DİKKAT BÖLÜNMELERİ VE DİJİTAL TÜKENMİŞLİK
Dijital dünyanın getirdiği dikkat dağınıklığına dikkat çeken Prof. Dr. Atalay, şunları söyledi: “Dikkatimiz sürekli gelen bildirimlerle bölünüyor, sosyal medya ve mobil mesajlaşma uygulamaları yakamızı bırakmıyor ve her kaydırmada güncellenen içeriklerle fark etmeden yavaş yavaş tükeniyoruz. Yalnızca zihinsel bir yorgunluk değil bu; duygusal olarak da yıpranıyor, çevremizde olan biteni algılayamamaya başlıyoruz. Psikoloji terminolojisinde bu durum için ‘Dijital tükenmişlik’ ifadesi kullanılıyor.”
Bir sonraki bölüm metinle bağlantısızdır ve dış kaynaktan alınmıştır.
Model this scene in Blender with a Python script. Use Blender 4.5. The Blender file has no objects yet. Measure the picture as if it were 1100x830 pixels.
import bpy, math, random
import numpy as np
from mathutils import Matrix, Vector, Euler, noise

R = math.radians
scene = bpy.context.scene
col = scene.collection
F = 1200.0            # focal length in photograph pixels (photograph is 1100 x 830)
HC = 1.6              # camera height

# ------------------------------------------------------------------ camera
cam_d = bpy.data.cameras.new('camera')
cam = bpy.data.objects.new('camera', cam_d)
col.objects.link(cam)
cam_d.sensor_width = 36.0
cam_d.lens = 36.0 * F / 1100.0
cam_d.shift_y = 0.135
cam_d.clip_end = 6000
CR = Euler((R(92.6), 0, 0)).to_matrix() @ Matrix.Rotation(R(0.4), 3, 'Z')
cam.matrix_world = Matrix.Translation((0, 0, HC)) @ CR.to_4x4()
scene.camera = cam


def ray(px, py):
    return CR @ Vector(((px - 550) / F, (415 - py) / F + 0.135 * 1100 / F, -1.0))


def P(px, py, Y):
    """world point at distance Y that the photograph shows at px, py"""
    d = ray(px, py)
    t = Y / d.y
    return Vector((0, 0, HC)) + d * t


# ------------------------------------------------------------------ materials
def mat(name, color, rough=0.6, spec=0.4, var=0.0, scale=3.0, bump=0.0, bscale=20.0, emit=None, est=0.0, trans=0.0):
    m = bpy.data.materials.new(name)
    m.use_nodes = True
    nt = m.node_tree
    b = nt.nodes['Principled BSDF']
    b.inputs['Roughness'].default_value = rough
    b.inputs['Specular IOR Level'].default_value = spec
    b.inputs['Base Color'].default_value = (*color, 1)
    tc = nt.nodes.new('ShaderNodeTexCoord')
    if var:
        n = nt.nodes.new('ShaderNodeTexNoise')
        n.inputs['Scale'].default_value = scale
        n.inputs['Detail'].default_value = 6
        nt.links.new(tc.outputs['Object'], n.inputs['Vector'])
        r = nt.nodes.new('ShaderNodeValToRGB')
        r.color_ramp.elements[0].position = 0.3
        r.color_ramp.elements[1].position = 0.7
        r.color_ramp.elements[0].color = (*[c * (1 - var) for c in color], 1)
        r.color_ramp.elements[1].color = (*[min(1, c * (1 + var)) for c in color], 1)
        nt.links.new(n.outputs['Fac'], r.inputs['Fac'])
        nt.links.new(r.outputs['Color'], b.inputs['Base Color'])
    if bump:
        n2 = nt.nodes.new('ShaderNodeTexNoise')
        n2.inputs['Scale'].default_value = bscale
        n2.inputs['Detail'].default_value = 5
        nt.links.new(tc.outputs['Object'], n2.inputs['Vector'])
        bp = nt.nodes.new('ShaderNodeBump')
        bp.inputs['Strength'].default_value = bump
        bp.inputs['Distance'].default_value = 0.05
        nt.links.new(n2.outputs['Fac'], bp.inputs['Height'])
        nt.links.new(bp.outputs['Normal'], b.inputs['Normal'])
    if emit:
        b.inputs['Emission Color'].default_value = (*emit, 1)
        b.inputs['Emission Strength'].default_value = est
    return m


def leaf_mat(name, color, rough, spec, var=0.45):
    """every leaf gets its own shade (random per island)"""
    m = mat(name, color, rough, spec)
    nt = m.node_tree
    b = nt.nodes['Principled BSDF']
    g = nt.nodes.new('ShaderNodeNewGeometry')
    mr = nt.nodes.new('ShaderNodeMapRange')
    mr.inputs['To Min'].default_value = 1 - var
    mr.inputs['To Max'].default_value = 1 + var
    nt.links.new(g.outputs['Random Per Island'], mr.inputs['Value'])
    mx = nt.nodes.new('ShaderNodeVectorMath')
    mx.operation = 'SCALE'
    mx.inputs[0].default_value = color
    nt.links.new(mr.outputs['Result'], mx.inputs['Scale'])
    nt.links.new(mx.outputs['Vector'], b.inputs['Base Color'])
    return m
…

BİLGİ YÜKÜ SAĞLIĞIMIZI ETKİLİYOR
Prof. Dr. Atalay, yoğun bilgi yükünün stres ve yorgunluk yarattığını, uyku ve bağışıklık sistemi üzerinde olumsuz etkiler doğurduğunu belirtti: “Sonuçta Bilgi Yorgunluğu Sendromundan mustarip toplumlara dönüşüyoruz. Bilişsel yük kuramı çok fazla bilgiyle karşılaştığımızda zorlanmaya başladığımızı ve problem yaşadığımızı, çünkü çalışma belleğimizin bu bilgiyi işlemek için yeterli kapasiteye sahip olmadığını anlatıyor.”
EKRAN BAŞINDA SAATLER: TÜKENMİŞLİĞE DAVET
Dijital teknolojilerin insanları sürekli uyararak yorduğunu ifade eden Prof. Dr. Atalay, “Her sabah gözümüzü açar açmaz yüzümüzü yıkamadan, sevdiklerimize günaydın demeden parmaklarımız otomatik pilota bağlı gibi telefona uzanıyor. Bildirim var mı, mesaj gelmiş mi, ‘beğeni’ almış mıyım? Bir bakıp çıkacağız sanıyoruz, olmuyor.” dedi.
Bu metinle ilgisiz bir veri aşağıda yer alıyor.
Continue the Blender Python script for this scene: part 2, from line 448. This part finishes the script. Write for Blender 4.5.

Yanındaki kişiye odaklanmadan telefona bakmanın aile ve sosyal ilişkileri olumsuz etkilediğini ifade eden Prof. Dr. Atalay, “Gözlerimizi ekrana her çevirdiğimizde sosyal ilişkilerimizden, çevremizden hatta kendimizden biraz daha soyutlanıyoruz. Dijital yorgunluk bu soyutlanmayı artırıyor, soyutlandıkça ise daha çok yoruluyor, tükeniyoruz.” şeklinde konuştu.
SOSYAL MEDYA YORGUNLUĞU KAÇINILMAZ
Sosyal medya platformlarının kullanıcı davranışlarını algoritmalarla yönlendirdiğini vurgulayan Prof. Dr. Atalay, “Hepsinin tabanında kullanıcıyı mümkün olduğunca uzun şekilde platformda tutmaya programlanmış algoritmalar var. Sonunda sosyal medya yorgunluğu kaçınılmaz oluyor.” dedi.
DİJİTAL MİNİMALİZMLE BAŞLAMAK MÜMKÜN
Prof. Dr. Atalay, dijital minimalizmin yaygınlaşmaya başladığını ve uygulanabilecek adımları şöyle sıraladı:
• Kullanılmayan uygulamaları silmek
• Telefonda ne yapmak için olduğumuzu sorgulamak
• Bildirimleri kapatmak
• Ekran süresi belirlemek
• Sosyal medyadan uzak zaman dilimleri yaratmak
• Ekran yerine kitap okumak, yürüyüş yapmak, arkadaşlarla buluşmak gibi aktiviteler koymak
Prof. Dr. Atalay, “Tüm bunlar ilk başta kolay gelmeyebilir ama bir yerden başlamak gerekiyor.” diyerek dijital yorgunlukla mücadelede bilinçli adımların önemine dikkat çekti.